Advertisement

State to Investigate Bay Area Charity

Share
TIMES STAFF WRITER

The state attorney general’s office has agreed to investigate claims that a large Marin County charity operates a funding monopoly that ignores minority concerns, including the need for more affordable housing, officials said this week.

A special assistant attorney general met Friday in San Francisco with 45 Latino activists who say that little of the Marin Community Foundation’s $50 million in annual grants goes to the needy.

“I told them that we would look into their concerns,” Elsa Ortiz Cashman said. “We’re going to look into how the trust spends its money.”

Advertisement

Activists say the foundation--one of the nation’s three largest trusts, with $1.2 billion in assets--has chosen environmental causes over the needs of the poor, including 30,000 Latinos who work as maids, gardeners and baby-sitters in one of the state’s wealthiest counties.

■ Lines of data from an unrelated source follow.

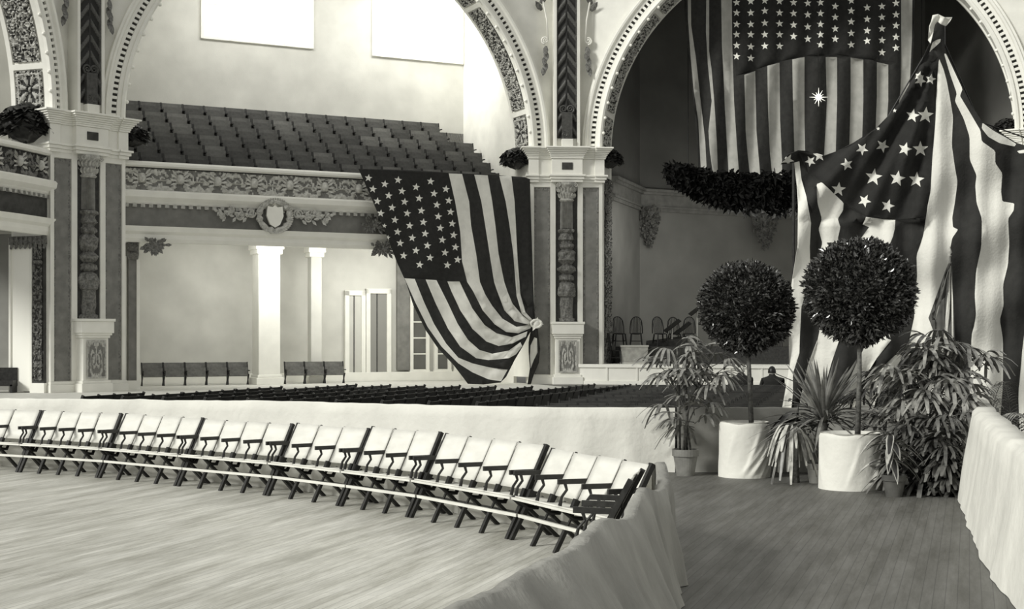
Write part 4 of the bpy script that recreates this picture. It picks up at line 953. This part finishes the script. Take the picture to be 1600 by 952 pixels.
for r in range(26):                              # block running toward the far pier
    for k in range(-9, 9):
        p = Vector((-.55, 24.2))+dr*(1.98*k)+nr*(.86*r)
        X = CX+F*p.x/p.y; lim = 601 if X > 440 else (lerp(613, 603, (X-180)/260) if X > 180 else lerp(618, 613, max(0, X)/180))
        if X < 60 or topy(X, p.y-.6) > 637 or topy(X, p.y+.6) < lim or p.y < 22.3 + max(0, -p.x-1)*.44: continue
        put(FG, rnd.choice((0, 0, 1, 2)), (p.x, p.y, 0), atan2(dr.y, dr.x)+pi, 'dark floor seats below the gallery, %s file from the gangway, %s bench along' % (OR2[r], OR2[k+9]), 'floor seats massed below the gallery', 'seats'); cnt += 1
for r in range(17):
    Y = 21.9+r*.85; x0 = lerp(-.15, 3.0, (Y-21.9)/13)+.5; x = x0+1.0; qq = 0
    while CX+F*(x-1)/Y < 1262:
        if topy(0, Y) > lerp(611, 601, min(1, max(0, (CX+F*x/Y-905)/150))): put(FG, rnd.choice((0, 2)), (x, Y, 0), .0, 'dark floor seats before the stage, %s row from the barrier, %s bench along' % (OR2[r], OR2[qq]), 'floor seats massed before the stage', 'seats'); cnt += 1
        x += 1.98; qq += 1
print('floor gangs', cnt)

# ---------------------------------------------------------------- two seated people far off among the floor seats
def person(x, Y, ytop, label, hair_m, skin_m, pale):
    top = px(x, ytop, Y); z = top.z; t = empty('person', (top.x, Y, 0), label, 'person')
    k = z/1.30; X = top.x
    V = [((0, .05, .55), .17), ((0, .05, .80), .16), ((0, .06, 1.0), .19), ((0, .05, 1.08), .07), ((0, .02, 1.14), .075), ((0, .0, 1.2), .09),
         ((-.2, .05, .99), .07), ((-.25, -.02, .75), .05), ((-.2, -.22, .66), .04), ((.2, .05, .99), .07), ((.25, -.02, .75), .05), ((.2, -.22, .66), .04),
         ((-.1, -.1, .52), .09), ((-.12, -.42, .5), .07), ((-.12, -.42, .07), .05), ((-.12, -.54, .05), .04), ((.1, -.1, .52), .09), ((.12, -.42, .5), .07), ((.12, -.42, .07), .05), ((.12, -.54, .05), .04)]
    E = [(0, 1), (1, 2), (2, 3), (3, 4), (4, 5), (2, 6), (6, 7), (7, 8), (2, 9), (9, 10), (10, 11), (0, 12), (12, 13), (13, 14), (14, 15), (0, 16), (16, 17), (17, 18), (18, 19)]
    me = bpy.data.meshes.new('body'); me.from_pydata([(v[0]*1.1, -v[1], v[2]*k) for v, r in V], E, []); me.materials.append(M_cloth_d)
    o = bpy.data.objects.new('body', me); COL.objects.link(o); o.parent = t; md = o.modifiers.new('skin', 'SKIN'); 
    for i, (v, r) in enumerate(V): me.skin_vertices[0].data[i].radius = (r, r*.8)
    me.skin_vertices[0].data[0].use_root = True; o.modifiers.new('sub', 'SUBSURF').levels = 2
    b = MB(); c = Vector((X, Y, z-.125)); ellipsoid(b, c, (.085, .10, .125), 16, 12); b.lathe((X, Y, z-.3), [(.055, 0), (.05, .12)], 10)
    ellipsoid(b, c+Vector((-.085, 0, -.005)), (.015, .02, .03), 8, 6); ellipsoid(b, c+Vector((.085, 0, -.005)), (.015, .02, .03), 8, 6); ellipsoid(b, c+Vector((0, .1, -.01)), (.014, .03, .025), 8, 6)
    b.build('head', skin_m, t, smooth=True)
    b = MB(); b.grid(lambda u, v: c+Vector((.095*cos(2*pi*u)*sin(pi*.55*v), .11*sin(2*pi*u)*sin(pi*.55*v)-.012, .138*cos(pi*.55*v))), 16, 8); b.build('hair', hair_m, t, smooth=True)
person(1157, 33.0, 571, 'fair haired person in a dark coat seated far off, left of the tree trunk', mat('fair_hair', 196, .7), mat('skin_fair', 205, .6), True)
person(1206, 33.0, 573, 'dark haired person in a dark coat seated far off beside the great flag', M_iron, mat('skin', 190), False)

# ---------------------------------------------------------------- plants
def wrap_tub(cx_, Y, x0, x1, yt, ybase, label, seed):
    Yb = fl(ybase); a = px(x0, yt, Yb); c = px(x1, yt, Yb); r = (c.x-a.x)/2; X = (a.x+c.x)/2; yc = Yb+r*.9; h = EYE+(HY-yt)*(yc)/F
    t = empty('cloth_wrapped_tub', (X, yc, 0), label, 'tub')
    b = MB()
    def q(u, v):
        an = 2*pi*u; f = 1+.03*noise.noise(Vector((cos(an)*1.6, sin(an)*1.6, seed+v)))
        cr = 0
        for j, (a0, sl, am) in enumerate(((-1.2, 1.5, .17), (-.95, 1.1, .12), (-.5, 1.6, .15), (-.1, 1.2, .11), (.8, .8, .05), (2.2, -.5, .05), (3.6, .6, .05), (-1.75, .9, .08), (-1.45, 1.9, .07))):
            dd = (an-(a0+sl*(v-.5)+seed*.13)+pi) % (2*pi)-pi; cr += am*math.exp(-(dd/(.05 if dd < 0 else .16))**2)*sin(pi*min(1, v*1.05))*(1-.4*v)
        rr = r*(f+cr-.02)*(1.0 if v < .97 else .97)*(1.03-.04*v); return Vector((X+rr*cos(an), yc+rr*sin(an), h*v+.015*sin(an*4)*v))
    b.grid(q, 140, 26); b.grid(lambda u, v: Vector((X+r*(1-.12*v)*.96*cos(2*pi*u), yc+r*(1-.12*v)*.96*sin(2*pi*u), h+.01-.05*v)), 60, 2); b.build('cloth', M_cloth, t, smooth=True)
    b = MB(); b.lathe((X, yc, h-.05), [(r*.86, 0), (.0, .01)], 24); b.build('soil', M_soil, t)
    return t, X, yc, h
def bay(x0, x1, yt, ybase, cxp, cyp, rp, lbl_tub, lbl, seed, n, trunkx):
    t0, X, yc, h = wrap_tub(0, 0, x0, x1, yt, ybase, lbl_tub, seed)
    t = empty('bay_tree', (X, yc, h-.05), lbl, 'tree'); c = px(cxp, cyp, yc); r = rp*yc/F; rnd = random.Random(seed)
    tb = px(trunkx, yt, yc)
    b = MB(); b.tube([(tb.x, yc, h-.045), ((tb.x+c.x)/2+.01, yc, (h+c.z)/2-.2), (c.x, yc, c.z)], [.038, .03, .028], 10)
    for k in range(14):
        a = rnd.uniform(0, 2*pi); z = rnd.uniform(-.6, 1); d = Vector((cos(a), sin(a), z)).normalized(); b.tube([c+Vector((0, 0, -r*.4)), c+d*r*.4, c+d*r*.85], [.02, .012, .005], 5)
    b.build('trunk', M_bark, t, smooth=True)
    b = MB(); foliage_ball(b, c, r, n, .072, .036, (1, 1, .98), 0, rnd); foliage_ball(b, c, r*.9, n//2, .08, .045, (1, 1, 1), 0, rnd)
    ellipsoid(b, c, (r*.74, r*.74, r*.72), 24, 16); b.build('crown', mat('bay_leaf', 50, .26, 30, 30, spec=.9), t)
bay(1128, 1209, 660, 748, 1166, 481, 72, 'smaller white cloth wrapped tub of the bay tree nearest the stage', 'round clipped bay tree, the smaller one, before the stage wall', 3, 8000, 1174)
bay(1289, 1388, 677, 768, 1343, 456, 83, 'larger white cloth wrapped tub among the palms', 'large round clipped bay tree standing before the great flag', 8, 10000, 1340)

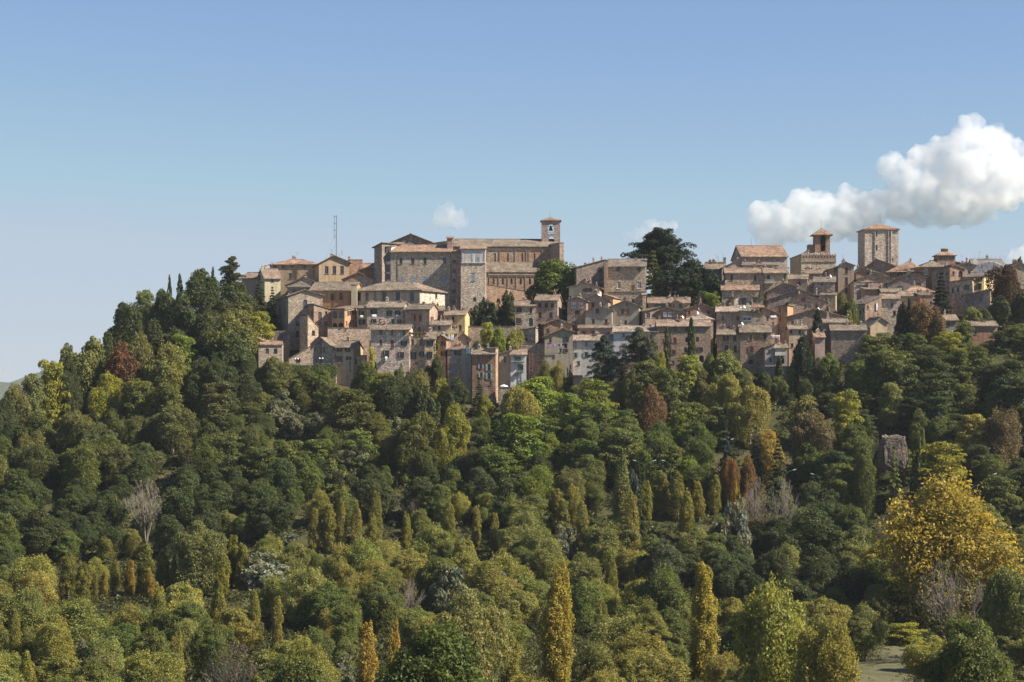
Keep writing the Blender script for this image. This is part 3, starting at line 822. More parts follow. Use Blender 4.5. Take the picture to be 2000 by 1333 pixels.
h(1093, 684, 1101, 684.5, 18, 474, ('f',), 'bs', 'r3', 600, 'tall flat brick church front seen edge on at the right end of the nave', name='church', cat='church')
TOWER1 = h(1058, 697, 1094, 697, 6.2, 431, ('p', 426), 'sg', 'r2', 530, 'square stone bell tower with a large open arch above the church nave', '1076,448,12,19,O;1077,472,11,20,O;B1076,448,12,19,O;B1077,472,11,20,O', name='bell_tower', cat='bell tower', ov=.45, ant=[(1074, 415)])
h(949, 664, 1040, 668, 3, (556, 572), ('l',), 'bt', 'r3', 625, 'sloping brick garden wall running down from the aisle to the holm oak', name='garden_wall', cat='wall', ov=.1)
# -- right half, crest
HALL = h(1449, 668, 1538, 669, 19, 501.5, ('e', 482), 'sg', 'r2', 545, 'great stone hall under a broad bright red tiled roof', name='hall', cat='hall', ov=.6, ant=[(1478, 466)])
h(1376, 656, 1414, 655, 11, 526, ('e', 514), 'sd', 'r1', 600, 'dark house with a stout round chimney beside the black pines', '1398,537,5,8;1404,537,4,8', chim=[(1393, 507, 4, 12), (1398, 511, 3, 6), (1422, 503, 5, 8)], ant=[(1401, 502), (1410, 497)])
h(1410, 653, 1447, 653, 14, (524, 513), ('g', 1443, 508.5), 'pb', 'r1', 570, 'sunlit beige gable wall half hidden under the great hall', ov=.4)
h(1417, 640, 1492, 639.5, None, 533.5, ('e', 525), 'sw', 'r5', 600, 'long stone house with dark green shutters below the great hall', '1429,543,5,11,s,gr;1475,543,5,11,s,gr;L1413,543,3,8', chim=[(1487, 522, 4, 4)])
h(1492, 638.5, 1539, 638, None, 533.5, ('e', 525), 'sw', 'r5', 600, 'stone house with a stone balcony and green shutters right of the long stone house', '1501,542,6,9,s,gr;1533,541,5,10,s,gr', chim=[(1517, 522, 4, 5)])
h(1450, 650, 1520, 650, 8, 519, ('s', 515), 'bt', 'r3', 540, 'low rooftop terrace with brick piers in front of the great hall', name='roof_terrace', cat='terrace', ov=.2, chim=[(1455, 510, 3, 8), (1482, 510, 9, 6), (1530, 517, 3, 6)])
h(1498, 655, 1541, 655, 8, 523, ('f',), 'sl', 'r3', 560, 'pale stone parapet wall to the right under the great hall', name='terrace_wall', cat='wall')
h(1410, 629, 1482, 628, None, 567, ('e', 559), 'sg', 'r2', 600, 'plain stone house under an orange roof with two small skylights', chim=[(1441, 565, 3, 3)])
h(1434, 618, 1470, 618, 10, (580, 580), ('g', 1455, 571), 'sl', 'r1', 615, 'little pale stone gable with one big dark window beside the round bush', '1451,589,7,12,o;1466,592,5,8,a', chim=[(1427, 570, 3, 9)], tint=1.1)
h(1470, 619, 1489, 619, 8, (579, 585), ('l',), 'sg', 'r1', 615, 'small stone lean-to on the right of the little pale gable', '1474,587,6,7,s', name='lean_to', ov=.4)
h(1498, 631, 1557, 630, 12, (570, 560), ('g', 1530, 554), 'sd', 'r5', 600, 'dark stone gable with a long left roof slope below the stone balcony', '1549,568,5,5')
h(1499, 623, 1598, 622, 14, (586, 579), ('g', 1560, 566), 'sd', 'r5', 610, 'wide dark stone gable with a very long left roof slope', '1583,580,4,5', chim=[(1597, 564, 3, 10)])
h(1539, 614, 1613, 613, 12, (591, 589), ('g', 1563, 576), 'sg', 'r1', 635, 'stone gable with a square red brick patch and two tiny windows', '1573,598,4,6;1595,599,4,6,s;1569,586,8,7,s,rd')
h(1537, 605, 1658, 604, 14, (620, 621), ('g', 1589, 604.5), 'bs', 'r5', 665, 'broad low brick gable with two brown shutters behind the dark conical cypress', '1548,631,5,8,s,rd;1566,631,5,9,s,rd;1567,617,4,4', dish=[(1601, 604)])
# town hall and towers
PAL = h(1565, 692, 1633, 692, 16, 499, ('f',), 'sl', 'r3', 560, 'crenellated pale stone palace with a row of arched windows under the brick belfry', '1573,527,3,8,a;1577,527,3,8,a;1581,527,3,8,a;1585,527,3,8,a;1596,528,5,8,a;1602,528,5,8,a;1614,529,4,8,a', name='palace', cat='palace')
h(1543, 694, 1566, 693, 12, (506, 497), ('l',), 'pt', 'r4', 560, 'sunlit tan side wall of the crenellated palace with a pale coping', name='palace', cat='palace', ov=.2)
TOWER2 = h(1592, 700, 1621, 700, 5, 456, ('p', 447), 'bk', 'r2', 520, 'slender brick belfry with one tall open arch and a wide flat pyramid roof', '1607.5,475,10,33,O;B1607.5,475,10,33,O', name='bell_tower', cat='bell tower', ov=1.0, ant=[(1606, 430)])
h(1580, 701, 1592, 701, 5, 478, ('f',), 'bs', 'r3', 520, 'dark stair block with a stepped top on the left of the brick belfry', name='turret', cat='turret')
h(1570, 700.5, 1581, 700.5, 4, (496, 487), ('l',), 'bs', 'r3', 520, 'sloping wall climbing to the dark stair block', name='turret', cat='turret', ov=.1)
TOWER3 = h(1689, 690, 1755, 690.5, 11, 448, ('p', 438), 'sl', 'r2', 535, 'massive square pale stone tower with a low brown pyramid roof', '1712,457,4,11,a;1738,457,4,11,a;1712,484,4,11,a;1738,486,3,3;1743,507,4,5', name='stone_tower', cat='tower', ov=.5, ant=[(1726, 418)], tint=.88)
h(1637, 650, 1668, 650, 12, (521, 519), ('g', 1652, 513.5), 'pn', 'r1', 600, 'tall narrow plaster house with two tall dark windows left of the square tower', '1653,529,6,11,s;1653,550,6,15,s;1653,568,5,9,s,gr', ov=.5)
h(1621, 652, 1637, 652, 8, (526, 521), ('l',), 'bt', 'r5', 580, 'small brick house end tucked against the tall narrow plaster house', '1630,528,3,5')
h(1692, 674, 1750, 673, 12, (521, 521), ('g', 1711, 507), 'bs', 'r5', 545, 'brick gable standing in front of the foot of the square tower', chim=[(1711, 506, 5, 4)])
h(1672, 655, 1724, 655, 10, (532, 536), ('g', 1682, 525), 'bs', 'r1', 570, 'low stone gable with one window between the plaster house and the square tower', '1695,534,5,5')
h(1674, 648, 1745, 648, 10, (546, 545), ('g', 1706, 536), 'sw', 'r1', 580, 'rough weed-grown stone gable without windows below the square tower', chim=[(1697, 545, 3, 3)])
h(1668, 642, 1697, 642, 8, 551, ('f',), 'sg', 'r3', 600, 'grey stone house with a metal roof railing beside the tall plaster house', '1683,559,22,3')
h(1696, 641, 1721, 641, 8, 551, ('f',), 'pp', 'r3', 590, 'faded pink plaster wall with a pale patch in the middle of the rooftops', name='house')
h(1721, 640, 1740, 640, 8, 557, ('f',), 'pg', 'r3', 590, 'grey flat-roofed house with dark green shutters left of the wide grey gable', '1725,563,4,7,s,gr;1733,563,6,7;1737,563,3,7,s,gr')
h(1690, 632, 1721, 632, 8, 566, ('s', 563), 'bt', 'r5', 620, 'small brick rooftop house with a flat awning and a white dish', '1716,571,3,6', dish=[(1699, 566)])
h(1735, 638, 1808, 637, 14, (552, 544), ('g', 1777, 534), 'sd', 'r1', 600, 'wide grey stone gable with dark green shutters below the red brick palace', '1758,564,5,9,o,gr;1794,558,5,9,o,gr;1776,541,4,4;1764,583,4,5')
h(1735, 657, 1800, 653, 14, (531, 521), ('h', 512, 5), 'bk', 'r2', 575, 'red brick palace wing with a row of narrow windows under an orange roof edge', '1740,536,3,10;1744,536,3,10;1749,535,3,10;1758,535,5,9,o,dk;1772,532,5,9,o,dk;1781,532,3,6;1785,532,3,6;1791,532,4,9', name='palace', cat='palace', ov=.8)
h(1799, 653, 1848, 652, 14, 521.5, ('h', 511, 4), 'bk', 'r1', 575, 'red brick palace with a white-curtained window between dark shutters', '1809,531,7,11,w;1822,529,4,6', name='palace', cat='palace', ov=.8, chim=[(1817, 508, 3, 6)])
h(1783, 676, 1893, 675, 14, (524, 520), ('g', 1838, 504), 'bs', 'r1', 560, 'wide brick gable carrying the glazed roof lantern', '1872,515,6,5', chim=[(1763, 505, 3, 8)])
LANT = h(1831, 674, 1866, 674, 6, 498.5, ('p', 491), 'bk', 'r2', 512, 'glazed roof lantern with five windows and a small cap on top', '1838,503,4,7;1844,503,4,7;1850,503,4,7;1856,503,4,7;1862,503,3,7', name='roof_lantern', cat='lantern', ov=.5)
h(1820, 648, 1856, 645, 10, (531, 521), ('l',), 'sd', 'r1', 590, 'dark stone house with a long rising roof edge right of the wide grey gable', '1830,538,3,7;1837,535,3,7;1850,535,5,7;1832,552,3,6', ov=.6)
h(1855, 645, 1884, 646, 9, (524, 526), ('g', 1862, 519), 'bk', 'r1', 590, 'sunlit brick house with an open loggia bay above the dark fir', '1862,534,4,7;1876,536,8,13,A', ov=.4)
h(1864, 662, 1906, 662, 10, (523, 519), ('g', 1887, 514), 'sg', 'r1', 570, 'plaster gable with a tall black chimney beside the scaffolding', '1893,532,5,7', chim=[(1888, 504, 3, 9)])
SCAF = h(1902, 682, 1962, 682, 10, 523, ('e', 508), 'pg', 'r3', 560, 'grey house wrapped in netting and scaffolding on the skyline', name='house')
h(1854, 636, 1899, 634, 10, (552, 546), ('l',), 'sg', 'r1', 600, 'stone house with dark green shutters right of the dark fir', '1861,568,4,9,s,gr;1871,566,4,9,s,gr;1888,562,5,9,o,gr', ov=.5)
h(1899, 641, 1922, 641, 10, (546, 540), ('l',), 'py', 'r3', 590, 'yellow house with a row of small white-framed windows beneath its roof', '1901,549,3,6;1906,548,3,6;1911,547,3,6;1917,545,3,6;1902,563,5,9,o,dk;1912,560,5,12,o,dk', ov=.5)
h(1921, 641, 1942, 646, 8, (541, 535), ('l',), 'py', 'r3', 590, 'brilliant yellow sunlit wall at the right of the yellow house', '1930,546,3,6;1937,544,3,6', ov=.5)
h(1880, 622, 1934, 620, 10, (578, 566), ('l',), 'sd', 'r1', 640, 'dark stone house with a sloping roof edge under the yellow house', '1888,586,4,8;1901,584,4,8;1916,584,5,8', ov=.5)
h(1722, 612.5, 1757, 612, None, 584, ('e', 576), 'sl', 'r5', 640, 'sunlit rubble house corner with one dark window behind the slim dark cypress', '1742,596,5,8;1747,612,5,8')
h(1756, 618, 1797, 618, None, 578.5, ('e', 571), 'sg', 'r5', 630, 'stone house with an orange-brown roof right of the sunlit rubble corner', chim=[(1775, 570, 4, 4)])
h(1768, 628, 1826, 628, 12, 571, ('h', 561, 3.5), 'bt', 'r2', 610, 'house under a big speckled hipped roof left of the dark fir', chim=[(1812, 568, 4, 5)])
h(1797, 613, 1823, 613, 9, 577, ('s', 573), 'bk', 'r5', 630, 'red brick house with a toothed cornice left of the dark fir', '1818,592,4,6', ov=.3)
h(1722, 628, 1760, 628, None, 571, ('e', 565.5), 'sd', 'r1', 600, 'low shadowed house with a plain grey roof in the middle of the rooftops')
h(1689, 610, 1722, 612, 10, (594, 579), ('l',), 'bs', 'r3', 645, 'shadowed brick house end with a tall white door left of the sunlit rubble corner', '1712,600,4,14,s,wh;1695,600,3,6;1680,608,3,8', ov=.3)
h(1677, 611, 1690, 610, 8, 594, ('f',), 'pg', 'r3', 640, 'narrow plaster house front with slim windows at the edge of the garden', '1680,610,3,8;1686,606,3,8', chim=[(1683, 588, 3, 7)])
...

Housing activists recently barged into a National Philanthropy Day lunch in San Francisco to pass out fliers saying the trust had defied a court order to use the fortune left by philanthropist Beryl Buck to “care for the needy” in Marin County.

Last week, they presented the state with 500 petitions that called for an audit of the trust’s grant-making practices.

Foundation officials call the accusations unfair and say they have been singled out.

Thomas Peters, the trust’s president and chief executive, on Monday downplayed the seriousness of the state’s decision.

“Activists allege there is some standard by which we are being held in regard to our funding, and that’s not the case,” he said. “We’re a foundation operating like hundreds of others, doing our best to make balancing decisions on the many needs of our community.”

Peters denied that the attorney general was investigating his trust.

“These people did what anybody else could do--they went into the attorney general’s office to express their concerns and opinions, and the state, as a matter of routine, said, ‘We’ll look into it.’ That’s all there is to it,” he said.

Advertisement

Sandra Michioku, a spokeswoman for Atty. Gen. Bill Lockyer, said state officials would soon be contacting Marin Community Foundation officials.

“We’re going to take a look at this complaint,” she said. “Our Charitable Trust Section will ask them to provide us with an explanation of how they fund causes. That’s basically how we’d deal with any complaint.”

Robert Gnaizda, policy director of a San Francisco public policy and advocacy group called the Greenlining Institute, said the foundation has twisted the definition of the term “needy” in the wealthy county.

“We want them to determine how a person who makes $72,000 a year is poor and needy,” he said of the foundation. By funding environmental causes, he said, the trust actually gives “more money to those who oppose affordable housing than to those who seek affordable housing.”

Kerry Pierson, a member of the Marin County Human Rights Commission who founded Poor and Needy Advocates of Marin, applauded the state’s decision.

“We welcome their involvement,” he said. “Because any outsider will see how this system the foundation has developed has moved to ignore the poor and needy in Marin. They’re just not serving the people they’re supposed to serve.”